The problem:
Leave out all pictures. Return exactly the lines from the top of the material through the line containing "PI = math.pi".

Information provided:
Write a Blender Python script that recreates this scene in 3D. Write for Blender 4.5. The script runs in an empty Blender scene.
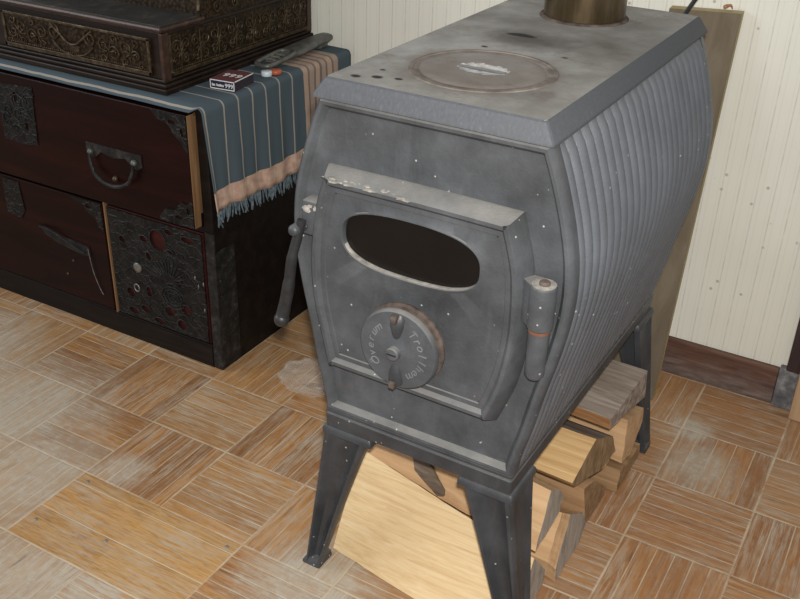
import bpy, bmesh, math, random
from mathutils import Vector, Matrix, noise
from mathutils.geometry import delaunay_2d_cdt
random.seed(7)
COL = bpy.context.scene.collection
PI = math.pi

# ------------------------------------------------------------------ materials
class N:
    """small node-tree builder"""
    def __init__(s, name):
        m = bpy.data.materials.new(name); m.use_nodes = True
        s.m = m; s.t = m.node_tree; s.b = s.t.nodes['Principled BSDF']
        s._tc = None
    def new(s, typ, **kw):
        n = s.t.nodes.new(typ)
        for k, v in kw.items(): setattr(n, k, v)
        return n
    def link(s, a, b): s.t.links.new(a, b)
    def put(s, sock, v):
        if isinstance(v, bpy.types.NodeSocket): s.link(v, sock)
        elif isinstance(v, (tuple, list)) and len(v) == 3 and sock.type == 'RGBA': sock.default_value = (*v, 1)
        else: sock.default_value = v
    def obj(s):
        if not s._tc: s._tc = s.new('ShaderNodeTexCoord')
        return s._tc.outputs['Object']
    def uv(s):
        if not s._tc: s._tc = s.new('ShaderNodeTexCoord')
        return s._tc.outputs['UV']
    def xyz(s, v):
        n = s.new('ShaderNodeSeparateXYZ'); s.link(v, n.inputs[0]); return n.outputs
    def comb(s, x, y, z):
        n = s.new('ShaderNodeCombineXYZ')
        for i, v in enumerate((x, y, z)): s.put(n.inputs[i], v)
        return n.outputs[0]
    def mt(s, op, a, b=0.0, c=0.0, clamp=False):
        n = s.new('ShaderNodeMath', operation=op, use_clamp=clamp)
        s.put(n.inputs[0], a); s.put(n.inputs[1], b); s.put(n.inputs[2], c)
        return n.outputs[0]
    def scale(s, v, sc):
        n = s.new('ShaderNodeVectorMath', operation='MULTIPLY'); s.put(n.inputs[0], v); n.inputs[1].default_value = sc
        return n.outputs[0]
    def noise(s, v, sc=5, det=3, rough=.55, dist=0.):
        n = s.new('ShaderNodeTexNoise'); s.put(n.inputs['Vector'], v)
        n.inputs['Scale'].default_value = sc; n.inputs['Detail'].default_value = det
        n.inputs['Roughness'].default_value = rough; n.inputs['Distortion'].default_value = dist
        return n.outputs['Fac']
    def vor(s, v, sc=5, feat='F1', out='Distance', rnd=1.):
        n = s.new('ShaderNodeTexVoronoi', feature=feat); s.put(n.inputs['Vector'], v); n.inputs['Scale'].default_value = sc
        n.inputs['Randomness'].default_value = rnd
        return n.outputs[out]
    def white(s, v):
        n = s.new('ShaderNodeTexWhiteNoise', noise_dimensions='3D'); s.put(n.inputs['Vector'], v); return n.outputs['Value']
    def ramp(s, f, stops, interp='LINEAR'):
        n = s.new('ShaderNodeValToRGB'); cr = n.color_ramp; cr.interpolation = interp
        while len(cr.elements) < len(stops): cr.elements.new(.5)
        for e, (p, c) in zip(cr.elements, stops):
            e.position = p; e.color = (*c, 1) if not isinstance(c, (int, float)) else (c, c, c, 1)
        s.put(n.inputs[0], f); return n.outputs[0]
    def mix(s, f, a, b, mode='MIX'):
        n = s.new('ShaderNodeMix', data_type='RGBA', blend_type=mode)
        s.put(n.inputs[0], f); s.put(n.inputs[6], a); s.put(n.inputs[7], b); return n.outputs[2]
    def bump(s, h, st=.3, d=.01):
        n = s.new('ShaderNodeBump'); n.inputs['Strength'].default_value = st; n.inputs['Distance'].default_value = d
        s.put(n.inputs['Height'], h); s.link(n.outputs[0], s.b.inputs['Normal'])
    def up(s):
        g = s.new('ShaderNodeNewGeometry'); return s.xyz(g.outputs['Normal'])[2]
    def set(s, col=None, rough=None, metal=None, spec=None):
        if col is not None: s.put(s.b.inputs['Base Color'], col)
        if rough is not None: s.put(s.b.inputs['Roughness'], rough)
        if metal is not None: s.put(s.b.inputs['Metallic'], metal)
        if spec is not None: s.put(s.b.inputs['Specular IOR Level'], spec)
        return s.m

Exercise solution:
Write a Blender Python script that recreates this scene in 3D. Write for Blender 4.5. The script runs in an empty Blender scene.
import bpy, bmesh, math, random
from mathutils import Vector, Matrix, noise
from mathutils.geometry import delaunay_2d_cdt
random.seed(7)
COL = bpy.context.scene.collection
PI = math.pi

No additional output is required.